Melihat perkembangan pendidikan kita saat ini yang masih bertahan di budaya menghafal dan indoktrinasi, budaya literasi yang amat rendah, semangat berdiskusi mengkaji dan meneliti yang lemah bahkan cenderung dihindari, menunjukkan bahwa kita masih jauh untuk mampu mengembalikan kejayaan peradaban kita di masa kini. Inilah yang harus dengan seksama kita pikirkan dengan serius bagaimana mentransformasi dan mengaplikasikan ruh intiqod dengan realitas dan tantangan zaman saat ini.
Indonesia sendiri diperkirakan pada tahun 2030 an akan mengalami ledakan demografi yang cukup signifikan. Pada tahun tersebut jumlah generasi muda 60% lebih dari seluruh jumlah penduduk Indonesia. Hancur dan berjayanya negeri kita bermula dari bagaimana kita mendidik generasi muda saat ini. Kalau tahun-tahun puncak bonus demografi kita isi dengan manusia-manusia lemah, pengeluh, pembebek, benalu, dan kecanduan narkoba, pornografi, LGBT, sudah pasti kita menyia-siakan kesempatan yang hadir sekali dalam sejarah setiap bangsa ini. Pertanyaannya, apakah kita sudah mempersiapkan mereka?
Kita membutuhkan gerakan kelompok-kelompok kajian, focus group discussion, lembaga-lembaga riset untuk membedah problematika umat dan melakukan kajian serius untuk mendapatkan solusinya. Alquran menyebutnya “tafaqquh fi-Dien”, generasi akhir zaman yang memiliki kepribadian Alquran dan sunnah. Allah Ta’ala berfirman: “Dan tidak sepatutnya orang-orang mukmin itu semuanya pergi (ke medan perang). Mengapa sebagian dari setiap golongan di antara mereka tidak pergi untuk memperdalam pengetahuan agama mereka dan untuk memberi peringatan kepada kaumnya apabila mereka telah kembali, agar mereka dapat menjaga dirinya.” (QS: At-Taubah: 122).
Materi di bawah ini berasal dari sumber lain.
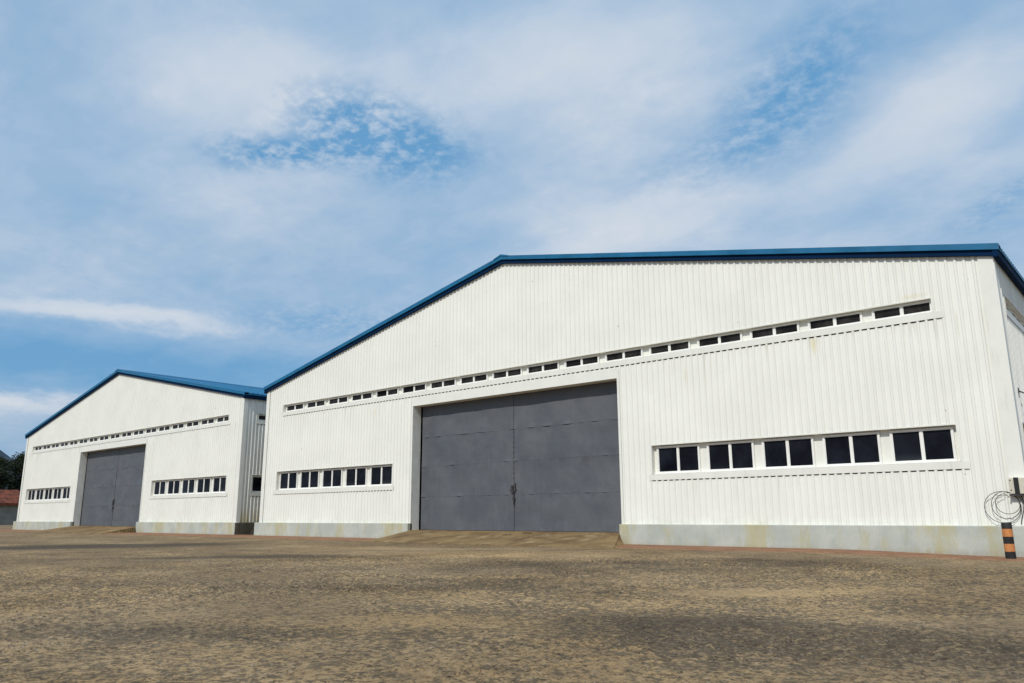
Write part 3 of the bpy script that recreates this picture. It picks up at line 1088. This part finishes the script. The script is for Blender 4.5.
# ------------------------------------------------------------------ junction box, cable, bollard
jb = empty('junction_box', (35.51, -0.05, 1.5))
tag(jb, 'cream electrical box with a black band, mounted on the right corner above the cable loops', 'electrical box')
g = MB()
g.box(-0.17, -0.15, 0.0, 0.26, 0.0, 0.41)
bevel(g.build('casing', M['box'], jb), 0.012)
g = MB()
g.box(-0.055, -0.165, -0.005, 0.055, -0.152, 0.415)
g.build('black_band', M['black'], jb)
g = MB()
g.box(-0.19, -0.17, -0.05, 0.28, 0.0, -0.012)
g.build('underside_shade', M['steel'], jb)  # dark strip stands in for the shadow below the casing
for dz_ in (0.08, 0.33):
    g = MB()
    g.box(-0.145, -0.156, dz_, -0.115, -0.1505, dz_ + 0.03)
    g.build('screw', M['steel'], jb)

pts = []


def loop(cx, cz, rx, rz, a0, a1, n, y0):
    for i in range(n):
        a = a0 + (a1 - a0) * i / (n - 1)
        pts.append((cx + rx * math.cos(a), y0 - 0.012 * math.sin(a * 0.5) ** 2, cz + rz * math.sin(a)))


pi = math.pi
loop(35.12, 1.17, 0.41, 0.40, pi / 2, pi / 2 + 2 * pi, 60, -0.10)
loop(35.20, 1.22, 0.32, 0.345, pi / 2 + 0.15, pi / 2 + 2 * pi, 56, -0.125)
loop(35.25, 1.26, 0.27, 0.26, pi / 2 + 0.1, pi / 2 + 2 * pi - 0.3, 50, -0.145)
pts += [(35.45, -0.14, 1.47), (35.50, -0.12, 1.50)]
g = MB()
g.tube(pts, 0.0075, 7)
g.tube([(35.50, -0.10, 1.46), (35.58, -0.10, 1.30), (35.57, -0.10, 1.10), (35.50, -0.10, 0.86), (35.48, -0.12, 0.74)], 0.009, 7)
g.tube([(35.56, -0.11, 1.46), (35.62, -0.11, 1.25), (35.66, -0.10, 1.02)], 0.012, 7)
cb = g.build('cable_coil', M['black'], smooth=True)
tag(cb, 'thin black cable hanging in loops under the electrical box on the right corner', 'cable')

bol = empty('bollard', (35.30, -1.07, gz_at(35.30, -1.07)))
tag(bol, 'short round bollard banded orange and black at the right corner of the near warehouse', 'bollard')
Hb = 0.885
hs = [0.0, 0.19, 0.375, 0.545, 0.73, Hb]
for i in range(5):
    g = MB()
    n_ = 28
    z0, z1 = hs[i], hs[i + 1]
    rings = [(0.115, z0), (0.115, z1)]
    if i == 4:
        rings = [(0.115, z0), (0.115, z1 - 0.02), (0.108, z1 - 0.006), (0.09, z1), (0.0001, z1 + 0.004)]
    if i == 0:
        rings = [(0.118, -0.1), (0.115, z1)]
    for r_, z_ in rings:
        for k in range(n_):
            a = 2 * pi * k / n_
            g.v.append((r_ * math.cos(a), r_ * math.sin(a), z_))
    for j in range(len(rings) - 1):
        for k in range(n_):
            k2 = (k + 1) % n_
            g.f.append((j * n_ + k, j * n_ + k2, (j + 1) * n_ + k2, (j + 1) * n_ + k))
    o = g.build('black_band' if i % 2 == 0 else 'orange_band', M['bollard_black'] if i % 2 == 0 else M['orange'], bol, smooth=True)

# ------------------------------------------------------------------ background at the left
sh = empty('low_building', (-92, 8, 0))
tag(sh, 'low grey building with a rusty red tiled roof beyond the far warehouse', 'building')
g = MB()
g.box(-6, -16, -0.5, 6, 8, 3.0)
g.build('wall', M['greywall'], sh)
g = MB()
for s in (1, -1):
    xe = 6.5 * s
    y = -16.4
    while y < 8.4:
        for (a, b, ha, hb) in ((0, 0.17, 0, 0.06), (0.17, 0.34, 0.06, 0)):
            g.face((xe, y + a, 2.95 + ha), (xe, y + b, 2.95 + hb), (0, y + b, 4.95 + hb), (0, y + a, 4.95 + ha))
        y += 0.34
    g.face((xe, -16.4, 2.95), (xe, -16.4, 2.65), (xe, 8.4, 2.65), (xe, 8.4, 2.95))
    g.face((xe, -16.4, 2.65), (xe * 0.9, -16.4, 2.65), (xe * 0.9, 8.4, 2.65), (xe, 8.4, 2.65))
for y in (-16.4, 8.4):
    g.face((-6.5, y, 2.65), (6.5, y, 2.65), (6.5, y, 2.95), (0, y, 4.95), (-6.5, y, 2.95))
g.build('roof', M['tiles'], sh)
for yy_ in (-13, -8, -3, 2.2):
    g = MB()
    g.box(6.002, yy_, 1.1, 6.03, yy_ + 1.3, 2.1)
    g.build('window', M['void'], sh)


def tree(x, y, h, spread, label, seed, cat='tree'):
    rs = random.Random(seed)
    root = empty('broadleaf_tree', (x, y, 0))
    tag(root, label, cat, 'dark trees behind the red roofed building')
    g = MB()
    g.tube([(0, 0, -0.2), (0.1, 0, h * 0.3), (-0.1, 0.1, h * 0.6), (0, 0, h * 0.85)], 0.32, 8, 0.06)
    for k in range(7):
        a = rs.uniform(0, 6.28)
        z0 = h * rs.uniform(0.25, 0.6)
        g.tube([(0, 0, z0), (math.cos(a) * spread * 0.4, math.sin(a) * spread * 0.4, z0 + h * 0.12), (math.cos(a) * spread * 0.75, math.sin(a) * spread * 0.75, z0 + h * 0.2)], 0.12, 6, 0.03)
    g.build('trunk', M['bark'], root)
    lv = MB()
    clumps = []
    for k in range(85):
        a = rs.uniform(0, 6.28)
        zz = rs.uniform(0.18, 0.96)
        rad = spread * math.sin(min(1, (1 - zz) * 1.5 + 0.18) * pi / 2) * rs.uniform(0.25, 0.95)
        clumps.append((rad * math.cos(a), rad * math.sin(a), h * zz, rs.uniform(0.55, 1.15)))
    for (cx, cy, cz, cr) in clumps:
        for j in range(150):
            d = Vector((rs.gauss(0, 1), rs.gauss(0, 1), rs.gauss(0, 1))).normalized() * cr * rs.uniform(0.5, 1.08)
            p = Vector((cx, cy, cz)) + d
            a = Vector((rs.gauss(0, 1), rs.gauss(0, 1), rs.gauss(0, 1))).normalized()
            b = a.cross(Vector((rs.gauss(0, 1), rs.gauss(0, 1), rs.gauss(0, 1)))).normalized()
            s = rs.uniform(0.10, 0.2)
            lv.face(p - a * s, p + b * s * 0.5, p + a * s, p - b * s * 0.5)
    lv.build('crown', M['leaf'], root)


# each stands beyond the low building
tree(-104, 13.0, 9.3, 3.0, 'dark tree behind the red roof, farthest left at the edge of the photo', 1)
tree(-106, 17.6, 10.3, 2.8, 'dark tree behind the red roof, next to the far warehouse corner', 2)
tree(-101, 8.6, 11.0, 3.2, 'broad dark tree behind the low building, just outside the left edge', 3)
tree(-108, 21.5, 11.6, 2.8, 'dark tree behind the low building, mostly hidden by the far warehouse', 4)

# distant hill, blue haze in its colour
g = MB()
nxh, nyh = 60, 14
for j in range(nyh + 1):
    for i in range(nxh + 1):
        u, v = i / nxh, j / nyh
        y = -260 + 640 * u
        x = -700 - 160 * v
        hh_ = 90 * math.sin(pi * v) * (0.45 + 0.55 * math.sin(pi * min(1, max(0, u))) ** 1.0)
        hh_ *= 0.85 + 0.5 * noise.noise(Vector((u * 7.0, v * 2.0, 1.0)))
        hh_ += 4.5 * noise.noise(Vector((u * 60, v * 9, 3))) * math.sin(pi * v)
        g.v.append((x, y, hh_ - 0.5))
for j in range(nyh):
    for i in range(nxh):
        a = j * (nxh + 1) + i
        g.f.append((a, a + 1, a + nxh + 2, a + nxh + 1))
hill = g.build('hill', M['hill'], smooth=True)
tag(hill, kind='structure', label='distant wooded hill behind the trees, tinted blue for haze')

# ------------------------------------------------------------------ loose grit near the camera
g = MB()
rs = random.Random(5)
for k in range(5200):
    d = 3.0 + 17 * rs.random() ** 1.5
    a = YAW + rs.uniform(-0.85, 0.85)
    x = cam.location.x - math.sin(a) * d
    y = cam.location.y + math.cos(a) * d
    s = rs.uniform(0.004, 0.012) * (1.7 if rs.random() < 0.05 else 1)
    z = gz_at(x, y)
    i = len(g.v)
    j = [rs.uniform(0.6, 1.2) for _ in range(6)]
    g.v += [(x + s * j[0], y, z), (x, y + s * j[1], z), (x - s * j[2], y, z), (x, y - s * j[3], z), (x + s * 0.2, y, z + s * 0.8 * j[4])]
    g.f += [(i, i + 1, i + 4), (i + 1, i + 2, i + 4), (i + 2, i + 3, i + 4), (i + 3, i, i + 4)]
st = g.build('loose_grit', M['stone'])
tag(st, 'loose small stones scattered over the brown yard', 'gravel', kind='stuff')
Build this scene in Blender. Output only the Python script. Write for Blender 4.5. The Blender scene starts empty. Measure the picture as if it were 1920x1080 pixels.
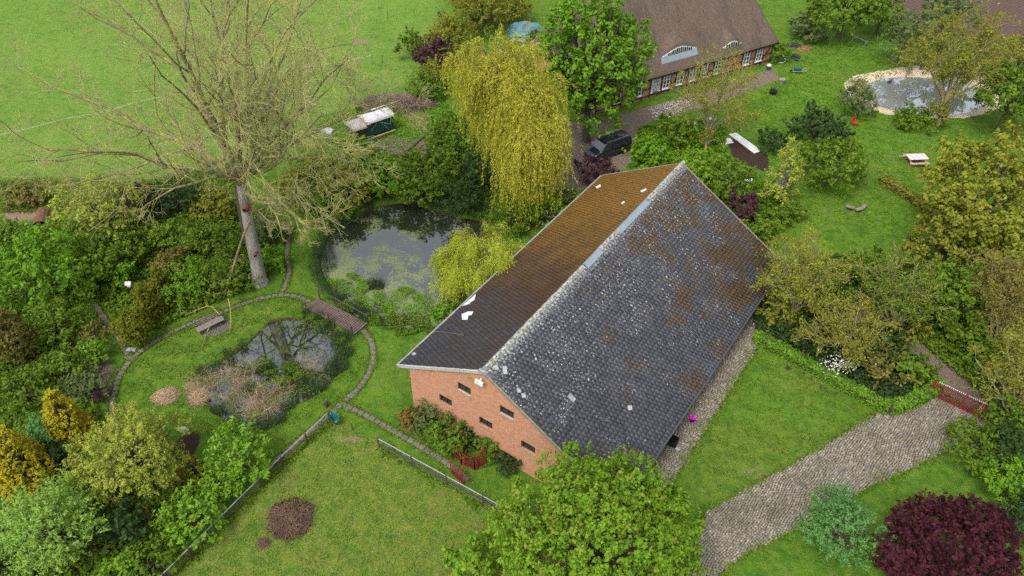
import bpy, math, random
import numpy as np
from mathutils import Vector

# ------------------------------------------------------------------ camera, sky, sun, exposure
scene = bpy.context.scene
CAM_H, CAM_F, CAM_PITCH, CAM_ROLL = 45.0, 1453.437, 0.737686, 0.008419
cam_data = bpy.data.cameras.new("camera")
cam = bpy.data.objects.new("camera", cam_data)
scene.collection.objects.link(cam)
cam.location = (0, 0, CAM_H)
cam.rotation_mode = 'XYZ'
cam_data.sensor_width = 36.0
cam_data.lens = CAM_F / 1920 * 36
cam_data.clip_start = 0.5
cam_data.clip_end = 5000
_F = np.array([0, math.cos(CAM_PITCH), -math.sin(CAM_PITCH)])
_R = np.array([1.0, 0, 0]); _U = np.cross(_R, _F)
_c, _s = math.cos(CAM_ROLL), math.sin(CAM_ROLL)
_R, _U = _c * _R + _s * _U, -_s * _R + _c * _U
from mathutils import Matrix
cam.matrix_world = Matrix(((_R[0], _U[0], -_F[0], 0), (_R[1], _U[1], -_F[1], 0), (_R[2], _U[2], -_F[2], CAM_H), (0, 0, 0, 1)))
scene.camera = cam

world = bpy.data.worlds.new("World"); scene.world = world; world.use_nodes = True
wn = world.node_tree.nodes; wl = world.node_tree.links
bg = wn["Background"]
sky = wn.new("ShaderNodeTexSky"); sky.sky_type = 'NISHITA'; sky.sun_disc = False
SUN_EL, SUN_AZ = math.radians(58), math.radians(215)      # azimuth from +Y clockwise
sky.sun_elevation = SUN_EL; sky.sun_rotation = SUN_AZ
sky.air_density = 1.0; sky.dust_density = 4.0; sky.ozone_density = 1.0
hs = wn.new("ShaderNodeHueSaturation"); hs.inputs['Saturation'].default_value = 0.38
wl.new(sky.outputs[0], hs.inputs['Color']); wl.new(hs.outputs[0], bg.inputs['Color'])
bg.inputs['Strength'].default_value = 0.15

sun_data = bpy.data.lights.new("sun", 'SUN'); sun_data.energy = 1.0; sun_data.angle = math.radians(16)
sun_data.color = (1.0, 0.97, 0.92)
sun = bpy.data.objects.new("sun", sun_data); scene.collection.objects.link(sun)
sd = Vector((math.sin(SUN_AZ) * math.cos(SUN_EL), math.cos(SUN_AZ) * math.cos(SUN_EL), math.sin(SUN_EL)))
sun.rotation_euler = sd.to_track_quat('Z', 'Y').to_euler(); sun.location = (0, 0, 80)

vs = scene.view_settings; vs.view_transform = 'Standard'; vs.look = 'None'; vs.gamma = 1; vs.use_curve_mapping = False
vs.exposure = 0.78
scene.cycles.max_bounces = 6; scene.cycles.diffuse_bounces = 3; scene.cycles.glossy_bounces = 3
scene.cycles.transmission_bounces = 3; scene.cycles.transparent_max_bounces = 4
scene.cycles.use_denoising = False

# ------------------------------------------------------------------ surveying: photograph bearings to metres
def G(px, py, z=0.0):
    """point on the horizontal plane z seen along the bearing (px, py)"""
    d = _F * CAM_F + _R * (px - 960) - _U * (py - 540)
    t = (z - CAM_H) / d[2]
    return np.array([0, 0, CAM_H]) + d * t
def GY(px, py, y):
    """point on the vertical plane y seen along the bearing (px, py)"""
    d = _F * CAM_F + _R * (px - 960) - _U * (py - 540)
    return np.array([0, 0, CAM_H]) + d * (y / d[1])
def dist(P): return float((np.asarray(P) - np.array([0, 0, CAM_H])) @ _F)
def PX(P):
    d = np.asarray(P, float) - np.array([0, 0, CAM_H]); z = d @ _F
    return 960 + CAM_F * (d @ _R) / z, 540 - CAM_F * (d @ _U) / z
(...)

Sebuah kelompok kajian/riset yang tidak banyak pesertanya tapi terpilih, cerdas, bersemangat tinggi, ikhlas, pekerja keras, tahan terhadap tekanan, visioner dan kreatif. Lembaga-lembaga seperti inilah yang menentukan keberlangsungan suatu organisasi, pergerakan, negara bahkan dunia. Jika sebuah lembaga atau institusi pendidikan tidak memiliki semacam biro riset atau ada tapi tidak berjalan maka tunggulah kemundurannya. Jangan sampai ruh intiqod ini mati dari dada–dada generasi Islam, murid-murid dan anak-anak kita, karena di tangan mereka nasib umat dan bangsa ini di masa yang akan datang, masa generasi akhir zaman.